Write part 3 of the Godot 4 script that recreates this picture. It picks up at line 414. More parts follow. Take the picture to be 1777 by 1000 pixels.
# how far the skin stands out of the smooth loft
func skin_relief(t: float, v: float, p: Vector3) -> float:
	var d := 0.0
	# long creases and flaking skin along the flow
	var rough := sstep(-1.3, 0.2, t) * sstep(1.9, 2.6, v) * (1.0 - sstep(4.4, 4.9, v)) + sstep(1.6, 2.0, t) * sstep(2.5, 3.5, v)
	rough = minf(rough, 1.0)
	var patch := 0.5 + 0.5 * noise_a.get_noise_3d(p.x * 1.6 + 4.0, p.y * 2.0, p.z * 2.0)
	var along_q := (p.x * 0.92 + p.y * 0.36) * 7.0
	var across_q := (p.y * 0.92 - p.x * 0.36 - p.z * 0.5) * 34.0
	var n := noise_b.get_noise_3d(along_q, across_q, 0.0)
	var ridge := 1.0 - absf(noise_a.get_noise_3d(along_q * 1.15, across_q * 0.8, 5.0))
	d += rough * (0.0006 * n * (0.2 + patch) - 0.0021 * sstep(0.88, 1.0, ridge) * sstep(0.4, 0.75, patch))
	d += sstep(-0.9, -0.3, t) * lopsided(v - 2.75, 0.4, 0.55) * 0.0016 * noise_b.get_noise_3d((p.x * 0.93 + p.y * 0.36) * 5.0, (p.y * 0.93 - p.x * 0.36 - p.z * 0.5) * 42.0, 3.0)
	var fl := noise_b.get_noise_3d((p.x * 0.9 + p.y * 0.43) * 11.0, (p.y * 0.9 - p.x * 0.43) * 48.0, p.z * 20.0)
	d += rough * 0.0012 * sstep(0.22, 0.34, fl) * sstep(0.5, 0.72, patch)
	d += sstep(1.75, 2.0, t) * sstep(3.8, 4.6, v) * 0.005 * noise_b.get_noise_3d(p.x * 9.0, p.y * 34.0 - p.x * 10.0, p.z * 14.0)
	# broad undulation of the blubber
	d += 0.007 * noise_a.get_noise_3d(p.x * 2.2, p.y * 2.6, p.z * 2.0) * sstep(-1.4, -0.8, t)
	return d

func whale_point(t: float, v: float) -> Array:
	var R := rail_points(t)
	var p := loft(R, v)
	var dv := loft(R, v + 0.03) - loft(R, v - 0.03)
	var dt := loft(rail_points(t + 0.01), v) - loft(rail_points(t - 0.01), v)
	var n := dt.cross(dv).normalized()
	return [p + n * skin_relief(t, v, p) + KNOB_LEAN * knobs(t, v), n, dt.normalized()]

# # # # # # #

Exercise task:
Write out the full listing exactly as given.

Problem solution:
Write part 3 of the Godot 4 script that recreates this picture. It picks up at line 414. More parts follow. Take the picture to be 1777 by 1000 pixels.
# how far the skin stands out of the smooth loft
func skin_relief(t: float, v: float, p: Vector3) -> float:
	var d := 0.0
	# long creases and flaking skin along the flow
	var rough := sstep(-1.3, 0.2, t) * sstep(1.9, 2.6, v) * (1.0 - sstep(4.4, 4.9, v)) + sstep(1.6, 2.0, t) * sstep(2.5, 3.5, v)
	rough = minf(rough, 1.0)
	var patch := 0.5 + 0.5 * noise_a.get_noise_3d(p.x * 1.6 + 4.0, p.y * 2.0, p.z * 2.0)
	var along_q := (p.x * 0.92 + p.y * 0.36) * 7.0
	var across_q := (p.y * 0.92 - p.x * 0.36 - p.z * 0.5) * 34.0
	var n := noise_b.get_noise_3d(along_q, across_q, 0.0)
	var ridge := 1.0 - absf(noise_a.get_noise_3d(along_q * 1.15, across_q * 0.8, 5.0))
	d += rough * (0.0006 * n * (0.2 + patch) - 0.0021 * sstep(0.88, 1.0, ridge) * sstep(0.4, 0.75, patch))
	d += sstep(-0.9, -0.3, t) * lopsided(v - 2.75, 0.4, 0.55) * 0.0016 * noise_b.get_noise_3d((p.x * 0.93 + p.y * 0.36) * 5.0, (p.y * 0.93 - p.x * 0.36 - p.z * 0.5) * 42.0, 3.0)
	var fl := noise_b.get_noise_3d((p.x * 0.9 + p.y * 0.43) * 11.0, (p.y * 0.9 - p.x * 0.43) * 48.0, p.z * 20.0)
	d += rough * 0.0012 * sstep(0.22, 0.34, fl) * sstep(0.5, 0.72, patch)
	d += sstep(1.75, 2.0, t) * sstep(3.8, 4.6, v) * 0.005 * noise_b.get_noise_3d(p.x * 9.0, p.y * 34.0 - p.x * 10.0, p.z * 14.0)
	# broad undulation of the blubber
	d += 0.007 * noise_a.get_noise_3d(p.x * 2.2, p.y * 2.6, p.z * 2.0) * sstep(-1.4, -0.8, t)
	return d

func whale_point(t: float, v: float) -> Array:
	var R := rail_points(t)
	var p := loft(R, v)
	var dv := loft(R, v + 0.03) - loft(R, v - 0.03)
	var dt := loft(rail_points(t + 0.01), v) - loft(rail_points(t - 0.01), v)
	var n := dt.cross(dv).normalized()
	return [p + n * skin_relief(t, v, p) + KNOB_LEAN * knobs(t, v), n, dt.normalized()]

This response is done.